Benchmarks can prove something

ORIGINALLY POSTED 19th March 2011

17,483 views on developerworks

At the risk of re-gurgitating recent Storage benchmarketing scars and rumblings, its probably escaped most people that we just published another Storwize V7000 SPC-1 benchmark.

Why another I hear you ask, well the first one we published was back in November when the product first GA’d.

However, we did initially release the product with a limited number of enclosure attachments, due to some SAS related trauma we’d found during test. It has to be noted, that such trauma was actually nothing to do with the V7000 product itself, nor our SAS interfaces. I am not a liberty to point the finger of blame, but anyway, all’s well that ends well, and the full 240 drive configuration is available for all customers after upgrading to 6.1.0.7.

Part of the SPC-1 ruleset is that the tested configuration has to be available for anyone to purchase within 90 days of the publish. Therefore when we knew we were going to limit the initial attachment to 120 drives, we realised the configuration we’d already benchmarked (240 drives) could not be published at GA.

After some parallel thinking we came up with the idea of showcasing not only the internal disk, but also show the external virtualization ability that comes courtesy of the V7000 being the same binary install image as SVC.
The end result actually showcases both SVC and V7000 virtualization, and also FINALLY PROVES without question that virtualizing storage ACTUALLY ENHANCES PERFORMANCE.

 Now lets get all the usual arguments out the way… benchmarks are synthetic, not real life, are aimed at negating cache, don’t mean anything to end users… whatever your thinking, can we all agree the SPC-1 benchmark is the same for everyone that runs it, and can be used as a yard stick.
For example, looking at historical SVC releases, where 3.1.0 managed xxx and 4.2.0 managed yyy with the new hardware etc. In addition, vendors are always going to submit the most optimised solution.

 Since SPC has a $/iop, you want to get the highest number you can, but at the same time keep the $/iop as low as possible. For example, $/iop wouldn’t stack up if you submitted a system that was, oh, say full of SSD flash drives……….. everyone could do that…

So lets look at the two V7000 submissions :

A00097 – using 120x 10K RPM SAS internal to V7000, and virtualizing a DS5020 with 80x 15K RPM drives achieved 56.5K
A00101 – using 240x 10K RPM SAS internal to V7000 achieved 53K


Lets do some simple maths, stay with me here… 240x 10K in V7000 got 53K, therefore half that number of drives (120) would get 53/2 = 26.5K

 If we subtract this 26.5K (corresponding to to 120 drives from the original submission) from the 56.5K we are left with what the V7000 managed to get from the external virtualized DS5020 – i.e. 30K.
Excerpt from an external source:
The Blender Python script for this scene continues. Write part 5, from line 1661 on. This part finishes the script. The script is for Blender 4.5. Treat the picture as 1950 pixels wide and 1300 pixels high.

Lets look at the DS5020 on its own :

A00081 – DS5020 using 80x 15K FC drives achieved 26K iops. (Which by no co-incidence is identical to the config we virtualized)

So the DS5020 on its own, did 26K, but when virtualized we got 30K – so by some simple maths we have shown that by virtualizing the DS5020 we have added 4K iops. Some 15% increase….

I’ve always said that SVC (and now V7000) can actually enhance throughput, despite what FUD others may spread, once and for all, this proves, with an independent benchmark, which we agreed above is an apples for apples yard-stick. Do the maths in your own way, but you’ll see that it all stacks up. Anyone looking to better utilise or simply sweat an asset for that little bit longer, both SVC and V7000 can help ease the pain of migration and help improve performance at the same time.